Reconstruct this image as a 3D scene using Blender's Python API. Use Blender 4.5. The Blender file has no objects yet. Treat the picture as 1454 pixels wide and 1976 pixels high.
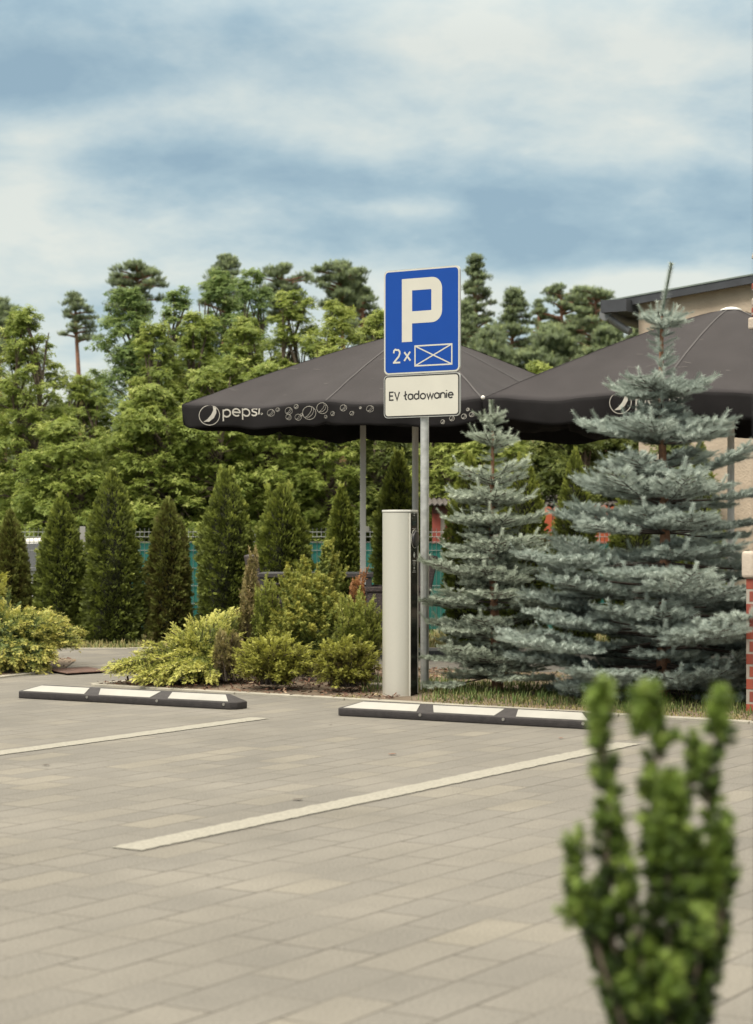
import bpy, bmesh, math, random
import numpy as np
from mathutils import Vector, Matrix

SC = bpy.context.scene
COL = SC.collection
F, CX, HZ, HC = 3857.0, 727.0, 1040.0, 1.05      # focal length, centre column, horizon row (photo pixels), eye height (m)
TH = math.radians(31.5)
U = np.array([math.cos(TH), -math.sin(TH), 0.0])  # along the kerb, to the right and nearer
V = np.array([math.sin(TH), math.cos(TH), 0.0])   # away from the car park

def W(px, py, Y): return np.array([(px-CX)*Y/F, Y, HC-(py-HZ)*Y/F])
def G(px, py):
    Y = F*HC/(py-HZ); return np.array([(px-CX)*Y/F, Y, 0.0])

# ------------------------------------------------------------------ materials
MATS = {}
def nt(m):
    m.use_nodes = True
    return m.node_tree.nodes, m.node_tree.links
def mat(name, col, rough=0.6, metal=0.0, var=0.12, nscale=8.0, bump=0.0, bscale=60.0, spec=0.5, coat=0.0):
    if name in MATS: return MATS[name]
    m = bpy.data.materials.new(name); n, l = nt(m); b = n['Principled BSDF']
    b.inputs['Roughness'].default_value = rough; b.inputs['Metallic'].default_value = metal
    b.inputs['Specular IOR Level'].default_value = spec; b.inputs['Coat Weight'].default_value = coat
    tc = n.new('ShaderNodeTexCoord')
    no = n.new('ShaderNodeTexNoise'); no.inputs['Scale'].default_value = nscale; no.inputs['Detail'].default_value = 6
    l.new(tc.outputs['Object'], no.inputs['Vector'])
    r = n.new('ShaderNodeValToRGB')
    r.color_ramp.elements[0].position = .3; r.color_ramp.elements[1].position = .7
    r.color_ramp.elements[0].color = tuple(c*(1-var) for c in col)+(1,)
    r.color_ramp.elements[1].color = tuple(min(1, c*(1+var)) for c in col)+(1,)
    l.new(no.outputs['Fac'], r.inputs['Fac']); l.new(r.outputs['Color'], b.inputs['Base Color'])
    if bump:
        n2 = n.new('ShaderNodeTexNoise'); n2.inputs['Scale'].default_value = bscale; n2.inputs['Detail'].default_value = 5
        l.new(tc.outputs['Object'], n2.inputs['Vector'])
        bp = n.new('ShaderNodeBump'); bp.inputs['Strength'].default_value = bump; bp.inputs['Distance'].default_value = .01
        l.new(n2.outputs['Fac'], bp.inputs['Height']); l.new(bp.outputs['Normal'], b.inputs['Normal'])
    MATS[name] = m; return m
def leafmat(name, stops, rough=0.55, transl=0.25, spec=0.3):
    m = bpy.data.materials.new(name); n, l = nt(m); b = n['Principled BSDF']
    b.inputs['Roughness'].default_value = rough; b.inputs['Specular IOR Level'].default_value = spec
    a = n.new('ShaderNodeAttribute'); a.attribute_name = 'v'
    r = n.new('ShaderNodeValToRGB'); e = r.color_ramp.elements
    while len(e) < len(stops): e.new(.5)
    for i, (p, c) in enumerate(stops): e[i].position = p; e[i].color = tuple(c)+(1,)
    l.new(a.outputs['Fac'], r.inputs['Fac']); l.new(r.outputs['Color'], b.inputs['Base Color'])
    if transl:
        t = n.new('ShaderNodeBsdfTranslucent'); mx = n.new('ShaderNodeMixShader'); mx.inputs[0].default_value = transl
        l.new(r.outputs['Color'], t.inputs['Color'])
        l.new(b.outputs[0], mx.inputs[1]); l.new(t.outputs[0], mx.inputs[2])
        l.new(mx.outputs[0], n['Material Output'].inputs['Surface'])
    return m

# ------------------------------------------------------------------ objects
def tag(o, label=None, cat=None, group=None, kind=None):
    for k, x in (('label', label), ('category', cat), ('group', group), ('kind', kind)):
        if x: o[k] = x
    return o
def empty(name, loc, label, cat, group=None, rz=0):
    o = bpy.data.objects.new(name, None); COL.objects.link(o)
    o.location = [float(x) for x in loc]; o.rotation_euler = (0, 0, rz); o.empty_display_size = .1
    bpy.context.view_layer.update()
    return tag(o, label, cat, group)
def chain(o):
    M = Matrix.Identity(4); p = o
    while p:
        M = (p.matrix_parent_inverse @ Matrix.LocRotScale(p.location, p.rotation_euler, p.scale)) @ M
        p = p.parent
    return M
def link(name, me, m, parent=None, smooth=False):
    o = bpy.data.objects.new(name, me); COL.objects.link(o)
    if m: me.materials.append(m)
    if smooth and len(me.polygons): me.polygons.foreach_set('use_smooth', np.ones(len(me.polygons), bool))
    if parent:
        # geometry arrives in world coordinates; move it into the parent's frame
        me.transform(chain(parent).inverted()); o.parent = parent
    return o
def recenter(o):
    """top-level mesh built in world coordinates: put the origin at its base"""
    me = o.data; n = len(me.vertices); a = np.empty(n*3, np.float32); me.vertices.foreach_get('co', a); a = a.reshape(-1, 3)
    c = np.array([(a[:, 0].min()+a[:, 0].max())/2, (a[:, 1].min()+a[:, 1].max())/2, a[:, 2].min()])
    me.transform(Matrix.Translation(-Vector([float(x) for x in c]))); o.location = [float(x) for x in c]
    return o

class MB:
    """collects pieces and links them as one mesh"""
    def __init__(s): s.v = []; s.f = []
    def add(s, vs, fs):
        k = len(s.v); s.v += [tuple(float(c) for c in p) for p in vs]; s.f += [tuple(i+k for i in f) for f in fs]
    def box(s, c, ax, ay, az, hx, hy, hz):
        c, ax, ay, az = map(np.asarray, (c, ax, ay, az))
        vs = [c+ax*hx*i+ay*hy*j+az*hz*k for k in (-1, 1) for j in (-1, 1) for i in (-1, 1)]
        s.add(vs, [(0, 2, 3, 1), (4, 5, 7, 6), (0, 1, 5, 4), (2, 6, 7, 3), (0, 4, 6, 2), (1, 3, 7, 5)])
    def abox(s, x0, x1, y0, y1, z0, z1):
        s.box(((x0+x1)/2, (y0+y1)/2, (z0+z1)/2), (1, 0, 0), (0, 1, 0), (0, 0, 1), abs(x1-x0)/2, abs(y1-y0)/2, abs(z1-z0)/2)
    def tube(s, pts, rad, n=8, cap=True):
        pts = [np.asarray(p, float) for p in pts]
        if not hasattr(rad, '__len__'): rad = [rad]*len(pts)
        k0 = []; prev = None
        rings = []
        for i, p in enumerate(pts):
            d = pts[min(i+1, len(pts)-1)]-pts[max(i-1, 0)]; d = d/(np.linalg.norm(d)+1e-9)
            a = np.array([0, 0, 1.]) if abs(d[2]) < .9 else np.array([1., 0, 0])
            if prev is not None: a = prev
            x = a-d*np.dot(a, d); x /= np.linalg.norm(x)+1e-9; prev = x; y = np.cross(d, x)
            rings.append([p+rad[i]*(x*math.cos(t)+y*math.sin(t)) for t in [2*math.pi*j/n for j in range(n)]])
        vs = [q for r in rings for q in r]; fs = []
        for i in range(len(pts)-1):
            for j in range(n):
                fs.append((i*n+j, i*n+(j+1) % n, (i+1)*n+(j+1) % n, (i+1)*n+j))
        if cap: fs.append(tuple(range(n))[::-1]); fs.append(tuple(range((len(pts)-1)*n, len(pts)*n)))
        s.add(vs, fs)
    def prism(s, poly, z0, z1):
        n = len(poly); vs = [(p[0], p[1], z0) for p in poly]+[(p[0], p[1], z1) for p in poly]
        s.add(vs, [tuple(range(n))[::-1], tuple(range(n, 2*n))]+[(i, (i+1) % n, n+(i+1) % n, n+i) for i in range(n)])
    def build(s, name, m, parent=None, smooth=False, bevel=0, seg=2):
        me = bpy.data.meshes.new(name); me.from_pydata(s.v, [], s.f); me.validate()
        bm = bmesh.new(); bm.from_mesh(me); bmesh.ops.recalc_face_normals(bm, faces=bm.faces)
        if bevel:
            bmesh.ops.bevel(bm, geom=[e for e in bm.edges if len(e.link_faces) == 2 and e.calc_face_angle(0) > .5], offset=bevel, segments=seg, affect='EDGES', profile=.5)
        bm.to_mesh(me); bm.free()
        o = link(name, me, m, parent, False)
        if smooth: autosmooth(o)
        return o
def autosmooth(o, ang=.7):
    me = o.data; me.polygons.foreach_set('use_smooth', np.ones(len(me.polygons), bool))
    bm = bmesh.new(); bm.from_mesh(me)
    for e in bm.edges:
        e.smooth = not (len(e.link_faces) == 2 and e.calc_face_angle(0) > ang)
    bm.to_mesh(me); bm.free()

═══

WRITTEN PROBLEM
Omit the pictures, then repeat exactly each line from the beginning of the listing through the line with "from mathutils import Vector, Matrix".

REPLY TO THE EXERCISE
Reconstruct this image as a 3D scene using Blender's Python API. Use Blender 4.5. The Blender file has no objects yet. Treat the picture as 1454 pixels wide and 1976 pixels high.
import bpy, bmesh, math, random
import numpy as np
from mathutils import Vector, Matrix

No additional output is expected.